Nestle has long maintained it doesn’t denigrate the quality of public water supplies, and though there were plenty of signs that wasn’t the case, the pretense existed.

Now – with Nestle facing zero growth in the bottled water market, the worst economy in decades, and a growing base of anti-bottle activists – their new strategy has become clear: Attack tap water’s quality and purity.

From a recent Advertising Age interview with Nestle CEO Kim Jeffries:

Ad Age: Why shouldn’t everyone just drink tap water if they want a healthful beverage option?
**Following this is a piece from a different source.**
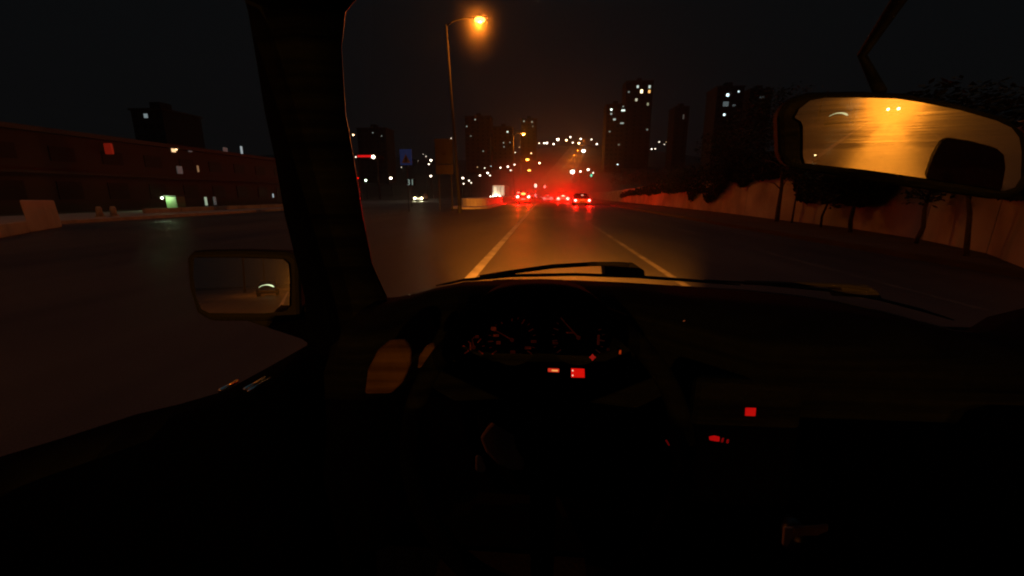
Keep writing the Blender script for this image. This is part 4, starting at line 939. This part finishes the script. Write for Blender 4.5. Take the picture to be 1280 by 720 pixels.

Mr. Jeffery: There’s no one in America that can tell me that what you get out of your tap is the same as what we’re able to deliver in a closed system. [We're] guaranteeing that product, when you open it up, is high quality. You can’t make that guarantee for tap water that’s coming through an infrastructure that’s as much as 100 years old.

… We represent the only alternative when tap water goes down in America, and it goes down a lot.

Uhh, tap water “goes down a lot?”

Really? It does?

I credit Mr. Jeffries for offering me the perfect kick-off post in what will become a series on Nestle’s new push to reclaim its lucrative bottled water markets.

The world’s largest food & beverage multinational is not about to cede a profitable market to a bunch of stainless-steel-bottle-waving activists, and I predicted long ago that when they finally did rear up on their hind legs, the results wouldn’t be pretty.

So far, they haven’t been. And we’re just getting started.